Décor of the Churches

„Antiquities are rare treasures, he who despises them despises their fathers, their history and memoirs of their existence, and what will one day keep their memory?“

Michael Ungar (approx. 1794)

Thanks to the economic boom of the country the churches received a rich liturgical décor – including impressive triptychs in the choir area, illustrating the life of Jesus and the Saints. Part of the image program from the time before the Reformation also included artful murals in the sense of biblia pauperum (Pauper’s Bible) that illustrated the divine salvation in the choir and in the nave. Gothic sacrament houses or ornamented niches were created for the storage of the host and some prosperous villages even boast bronze baptismal fonts. After the Reformation, as seating for the priests, other clergy, and celebrants richly framed stone sedilia or carved and inlaid stalls served as a place where the pastor and other local dignitaries took place.

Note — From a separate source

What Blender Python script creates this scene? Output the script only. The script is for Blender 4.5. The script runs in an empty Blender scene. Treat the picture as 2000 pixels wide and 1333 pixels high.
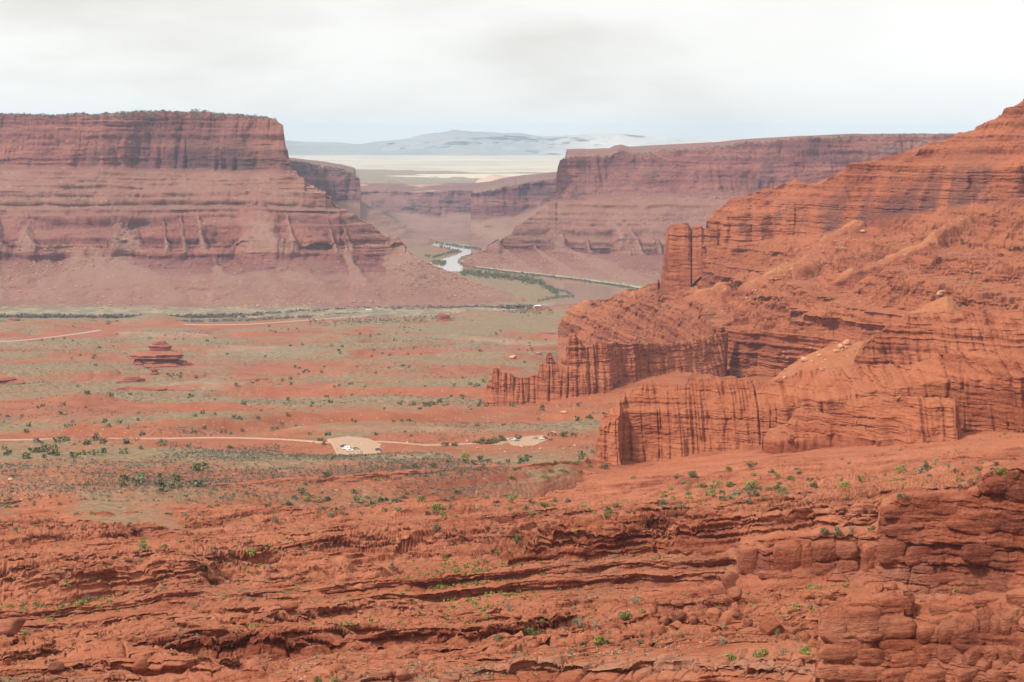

With the Reformation numerous triptychs and the murals painted before the Reformation initially remained in the churches. As additional décor the so-called glater emerged – wooden galleries in the nave, which offered seats for all worshipers. Not later than in the 18th century, most murals were plastered and painted over in order to revoke the churches from the Counter Reformation attempts under Habsburg reign. Now increasingly contemporary altars were created and in some places combined with the organs to form a unit.